Greece’s main opposition party called for the resignation of PM Mitsotakis. Credit: AMN

Opposition parties in Greece demanded the resignation of PM Kyriakos Mitsotakis and requested snap elections during a heated debate in parliament over the wiretapping scandal.

Main opposition leader Alexis Tsipras said that Mitsotakis not only knew about the wiretapping of PASOK’s leader Nikos Androulakis, but he ordered his intelligence service to spy on him.

He called on the PM to reveal why Androulakis was under surveillance and assume political responsibility for the scandal by resigning and calling snap elections.

“You are legally, politically but primarily morally obliged to…state why you were surveilling the then-European MP and now head of the third largest party in Greece,” Tsipras said.

“Give an answer,” he demanded. “You are obliged to give an answer. What was this national reason? Is he an agent of foreign interests…Is he dangerous to national security?”

Watch the full speech below:

Mitsotakis, who faces re-election next year, has insisted he was unaware of what he has called the legal wiretapping of Androulakis, but that he would not have approved it had he known. It was a mistake, he admitted.

The wiretapping scandal has rocked Greece

Greece’s National Intelligence Service (EYP) reports directly to the prime minister’s office.

The PM pointed out that this was followed by the replacement of the officials involved at EYP and in the prime minister’s office and by an act of legislative content to improve the functioning of EYP as well as the government’s agreement to bring the issue before the plenary, the transparency committee, and to set up a parliamentary investigation.

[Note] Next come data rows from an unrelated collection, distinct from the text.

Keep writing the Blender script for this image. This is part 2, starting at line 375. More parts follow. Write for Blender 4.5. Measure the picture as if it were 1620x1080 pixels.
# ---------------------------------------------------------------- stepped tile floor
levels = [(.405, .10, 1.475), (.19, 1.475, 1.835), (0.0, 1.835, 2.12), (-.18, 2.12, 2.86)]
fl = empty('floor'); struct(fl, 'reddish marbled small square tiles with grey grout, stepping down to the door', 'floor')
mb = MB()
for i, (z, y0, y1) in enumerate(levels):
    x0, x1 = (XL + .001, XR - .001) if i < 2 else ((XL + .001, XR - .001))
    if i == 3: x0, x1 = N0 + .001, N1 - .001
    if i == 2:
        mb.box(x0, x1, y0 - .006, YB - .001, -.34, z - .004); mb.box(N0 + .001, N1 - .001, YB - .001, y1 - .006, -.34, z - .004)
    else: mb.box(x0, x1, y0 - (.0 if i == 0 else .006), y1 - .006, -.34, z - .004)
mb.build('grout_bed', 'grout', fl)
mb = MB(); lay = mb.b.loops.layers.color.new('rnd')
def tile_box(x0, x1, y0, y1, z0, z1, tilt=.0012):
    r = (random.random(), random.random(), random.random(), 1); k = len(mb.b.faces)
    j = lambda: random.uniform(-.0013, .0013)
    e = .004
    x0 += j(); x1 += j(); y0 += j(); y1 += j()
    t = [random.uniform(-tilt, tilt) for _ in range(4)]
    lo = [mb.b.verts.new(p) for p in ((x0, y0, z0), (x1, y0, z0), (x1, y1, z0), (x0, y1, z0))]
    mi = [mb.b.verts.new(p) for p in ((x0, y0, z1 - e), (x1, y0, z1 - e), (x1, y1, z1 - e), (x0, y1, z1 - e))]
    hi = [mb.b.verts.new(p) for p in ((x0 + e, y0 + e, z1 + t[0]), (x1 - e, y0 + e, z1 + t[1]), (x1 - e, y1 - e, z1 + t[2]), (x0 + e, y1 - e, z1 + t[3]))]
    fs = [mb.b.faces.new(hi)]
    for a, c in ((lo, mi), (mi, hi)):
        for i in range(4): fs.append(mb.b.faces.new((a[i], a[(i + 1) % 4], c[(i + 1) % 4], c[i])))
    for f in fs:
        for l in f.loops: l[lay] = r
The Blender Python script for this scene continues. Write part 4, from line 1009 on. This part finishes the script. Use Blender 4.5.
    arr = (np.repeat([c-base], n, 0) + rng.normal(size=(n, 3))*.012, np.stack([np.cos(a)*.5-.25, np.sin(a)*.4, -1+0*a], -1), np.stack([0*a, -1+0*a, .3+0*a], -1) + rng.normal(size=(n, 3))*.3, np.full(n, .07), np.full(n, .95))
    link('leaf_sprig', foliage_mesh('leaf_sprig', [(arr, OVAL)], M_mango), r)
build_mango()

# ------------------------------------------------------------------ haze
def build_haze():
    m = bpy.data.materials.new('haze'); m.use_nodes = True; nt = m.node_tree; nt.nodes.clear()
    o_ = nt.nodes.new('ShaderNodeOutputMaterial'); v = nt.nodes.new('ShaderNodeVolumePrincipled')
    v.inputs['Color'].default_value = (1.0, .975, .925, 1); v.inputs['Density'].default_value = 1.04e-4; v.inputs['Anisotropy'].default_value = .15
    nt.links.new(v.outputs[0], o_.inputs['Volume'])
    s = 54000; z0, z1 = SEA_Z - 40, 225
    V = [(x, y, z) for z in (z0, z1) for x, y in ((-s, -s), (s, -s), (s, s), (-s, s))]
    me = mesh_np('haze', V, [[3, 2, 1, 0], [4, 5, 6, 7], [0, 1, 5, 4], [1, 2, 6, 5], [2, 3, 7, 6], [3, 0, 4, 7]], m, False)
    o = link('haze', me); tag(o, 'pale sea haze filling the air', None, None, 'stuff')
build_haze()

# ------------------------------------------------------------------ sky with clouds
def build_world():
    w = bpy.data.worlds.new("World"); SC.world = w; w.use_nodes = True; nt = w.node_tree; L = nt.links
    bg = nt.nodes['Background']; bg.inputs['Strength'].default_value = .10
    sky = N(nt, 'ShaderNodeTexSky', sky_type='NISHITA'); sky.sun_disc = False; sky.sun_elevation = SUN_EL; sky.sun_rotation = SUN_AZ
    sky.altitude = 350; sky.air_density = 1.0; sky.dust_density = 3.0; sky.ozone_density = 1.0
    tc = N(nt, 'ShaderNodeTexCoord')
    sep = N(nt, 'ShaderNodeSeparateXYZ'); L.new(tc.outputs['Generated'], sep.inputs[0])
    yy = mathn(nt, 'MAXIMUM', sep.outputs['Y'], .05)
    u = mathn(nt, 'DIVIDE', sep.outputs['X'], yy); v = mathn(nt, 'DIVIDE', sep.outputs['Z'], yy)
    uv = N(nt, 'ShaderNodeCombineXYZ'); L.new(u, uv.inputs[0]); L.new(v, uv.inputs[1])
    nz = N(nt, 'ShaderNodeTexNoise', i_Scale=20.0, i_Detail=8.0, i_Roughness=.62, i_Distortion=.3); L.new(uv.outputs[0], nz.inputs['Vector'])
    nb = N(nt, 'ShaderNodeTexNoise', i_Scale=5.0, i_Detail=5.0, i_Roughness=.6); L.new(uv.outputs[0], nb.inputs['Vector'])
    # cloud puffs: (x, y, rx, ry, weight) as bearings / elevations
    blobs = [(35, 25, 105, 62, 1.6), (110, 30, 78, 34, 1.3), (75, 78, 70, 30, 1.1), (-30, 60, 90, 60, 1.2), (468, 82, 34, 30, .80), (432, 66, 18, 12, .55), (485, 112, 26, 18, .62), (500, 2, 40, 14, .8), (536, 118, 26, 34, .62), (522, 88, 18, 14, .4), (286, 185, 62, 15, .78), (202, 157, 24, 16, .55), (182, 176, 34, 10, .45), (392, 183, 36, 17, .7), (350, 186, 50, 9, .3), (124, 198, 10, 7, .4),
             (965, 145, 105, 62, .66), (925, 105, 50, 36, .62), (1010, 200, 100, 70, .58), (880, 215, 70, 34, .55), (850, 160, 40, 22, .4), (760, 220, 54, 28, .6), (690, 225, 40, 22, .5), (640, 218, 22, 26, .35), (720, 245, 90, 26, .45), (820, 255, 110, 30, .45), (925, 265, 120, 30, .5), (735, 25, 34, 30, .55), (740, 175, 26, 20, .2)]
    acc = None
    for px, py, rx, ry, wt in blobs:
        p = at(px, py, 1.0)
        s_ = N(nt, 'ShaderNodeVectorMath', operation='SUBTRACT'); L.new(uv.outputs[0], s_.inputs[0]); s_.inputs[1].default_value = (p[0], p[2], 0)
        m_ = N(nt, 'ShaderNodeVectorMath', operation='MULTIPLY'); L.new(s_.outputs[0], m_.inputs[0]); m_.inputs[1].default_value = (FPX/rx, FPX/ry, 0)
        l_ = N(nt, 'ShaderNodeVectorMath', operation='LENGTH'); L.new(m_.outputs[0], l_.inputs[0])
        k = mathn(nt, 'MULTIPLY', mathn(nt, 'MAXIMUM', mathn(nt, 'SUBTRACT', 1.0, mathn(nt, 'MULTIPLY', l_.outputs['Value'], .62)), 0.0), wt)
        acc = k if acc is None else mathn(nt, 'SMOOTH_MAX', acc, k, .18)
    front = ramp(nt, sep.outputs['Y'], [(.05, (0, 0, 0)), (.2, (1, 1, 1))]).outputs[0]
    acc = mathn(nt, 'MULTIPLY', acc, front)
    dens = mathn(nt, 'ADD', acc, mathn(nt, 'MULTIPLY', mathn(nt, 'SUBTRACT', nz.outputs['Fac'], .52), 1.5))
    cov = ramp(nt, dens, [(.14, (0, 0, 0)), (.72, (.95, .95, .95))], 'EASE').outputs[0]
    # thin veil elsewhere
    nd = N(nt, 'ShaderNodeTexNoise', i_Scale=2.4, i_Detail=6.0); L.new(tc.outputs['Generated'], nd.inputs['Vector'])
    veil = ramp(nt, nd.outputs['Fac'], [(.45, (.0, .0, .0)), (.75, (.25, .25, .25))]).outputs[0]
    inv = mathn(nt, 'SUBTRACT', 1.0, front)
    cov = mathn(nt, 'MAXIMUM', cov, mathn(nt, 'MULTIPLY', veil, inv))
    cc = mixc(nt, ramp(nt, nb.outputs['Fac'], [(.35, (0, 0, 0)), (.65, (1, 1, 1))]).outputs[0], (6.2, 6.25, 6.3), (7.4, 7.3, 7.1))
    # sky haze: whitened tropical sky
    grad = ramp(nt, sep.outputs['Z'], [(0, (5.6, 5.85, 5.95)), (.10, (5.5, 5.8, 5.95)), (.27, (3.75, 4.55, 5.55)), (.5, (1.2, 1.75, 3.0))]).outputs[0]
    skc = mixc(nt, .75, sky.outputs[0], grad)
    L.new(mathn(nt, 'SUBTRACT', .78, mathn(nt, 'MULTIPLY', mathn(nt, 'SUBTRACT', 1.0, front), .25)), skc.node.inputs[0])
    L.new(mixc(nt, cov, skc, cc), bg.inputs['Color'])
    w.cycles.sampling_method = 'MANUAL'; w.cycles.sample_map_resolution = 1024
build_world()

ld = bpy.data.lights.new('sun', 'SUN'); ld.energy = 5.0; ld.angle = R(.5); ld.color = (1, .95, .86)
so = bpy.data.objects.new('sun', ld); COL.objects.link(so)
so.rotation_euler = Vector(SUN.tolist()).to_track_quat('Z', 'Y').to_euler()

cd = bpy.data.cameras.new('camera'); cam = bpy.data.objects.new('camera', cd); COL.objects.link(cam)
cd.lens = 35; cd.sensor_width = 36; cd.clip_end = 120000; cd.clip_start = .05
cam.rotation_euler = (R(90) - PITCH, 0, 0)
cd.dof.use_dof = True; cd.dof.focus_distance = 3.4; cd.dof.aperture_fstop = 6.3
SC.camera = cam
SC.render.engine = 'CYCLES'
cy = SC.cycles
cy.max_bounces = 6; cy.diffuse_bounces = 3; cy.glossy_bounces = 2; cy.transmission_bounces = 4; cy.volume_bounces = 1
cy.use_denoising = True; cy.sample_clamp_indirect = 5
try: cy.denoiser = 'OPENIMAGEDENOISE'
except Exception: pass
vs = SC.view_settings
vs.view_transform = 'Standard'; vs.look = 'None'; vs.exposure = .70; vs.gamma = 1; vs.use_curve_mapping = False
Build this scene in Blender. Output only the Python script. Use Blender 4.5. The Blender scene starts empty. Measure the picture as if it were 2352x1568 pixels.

“We responded rapidly to the demand to open Parliament early in the hope that there will be solutions in the operation of state structures,” Mitsotakis said. “I hope the discussion will be held in a climate of national responsibility and we will seek convergences.”

“None of our initiatives must undermine the important national work done by EYP,” he stressed, noting that this must improve and not stall its activities since it was EYP’s intelligence that had helped Greece be prepared against a mass invasion by migrants at Evros in 2020.

The three-month wiretap of Androulakis’ phone from September 2021 was uncovered after Androulakis, a European Parliament member, was informed by the European Parliament’s cybersecurity service that he had been the target of a bugging attempt by Predator spyware.

In April, Greek financial journalist Thanassis Koukakis said he had been notified by digital rights group Citizen Lab that his phone had been the target of surveillance by Predator software from July to September 2021.

The government insists it has not used Predator but has admitted Androulakis’ phone was separately under surveillance by the intelligence service.

Androulakis filed a complaint with prosecutors at Greece’s Supreme Court on July 26th over the Predator spyware and has demanded to know the reasons for the intelligence service surveillance.